Outra situação aconteceu na gravação de um curta metragem. Embora a produção tivesse como tema “o charme e a black music dos anos 90”, dispensaram sua participação como figurante pois queriam pessoas com cabelo alisado.
Embora hoje não seja mais assim, Anati conta que usou química para alisar o cabelo até os 17 anos. “Era muito difícil: os olhos ardiam, a cabeça queimava, ficava ferida por vários dias. Mas todos alisavam. Na família, na escola, os amigos... as pessoas pretas não tinham essa consciência de aceitação, ninguém achava bonito o cabelo natural”.
Na visão dela, essa desconstrução felizmente veio com o tempo, e hoje as pessoas aprenderam a valorizar mais sua beleza natural. “Essa padronização é uma estética americanizada que hoje foi desconstruída com o reconhecimento e a valorização da beleza negra”, avalia Anati.

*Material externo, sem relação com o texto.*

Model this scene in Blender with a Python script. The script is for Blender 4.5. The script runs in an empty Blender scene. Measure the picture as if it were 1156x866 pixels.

Para a DJ, o conceito branco de beleza ditou as regras por tempo demais. “Não que a pessoa não possa usar cabelo liso, mas uma coisa é você alisar porque se sente bem e outra por não ter opção”.
Para Anati, a transição capilar foi um percurso longo, mas que valeu a pena. Há dois anos, incentivada pela esposa Beatriz, ela resolveu mudar radicalmente o visual, cortando o cabelo bem curto para tirar toda a química que ainda havia. O movimento coincidiu com a decisão de assumir sua sexualidade e a relação homoafetiva para a mãe. “Queria contar pra ela quem eu era de verdade, e mudar o cabelo me ajudou a me aceitar em todos os aspectos”, celebra.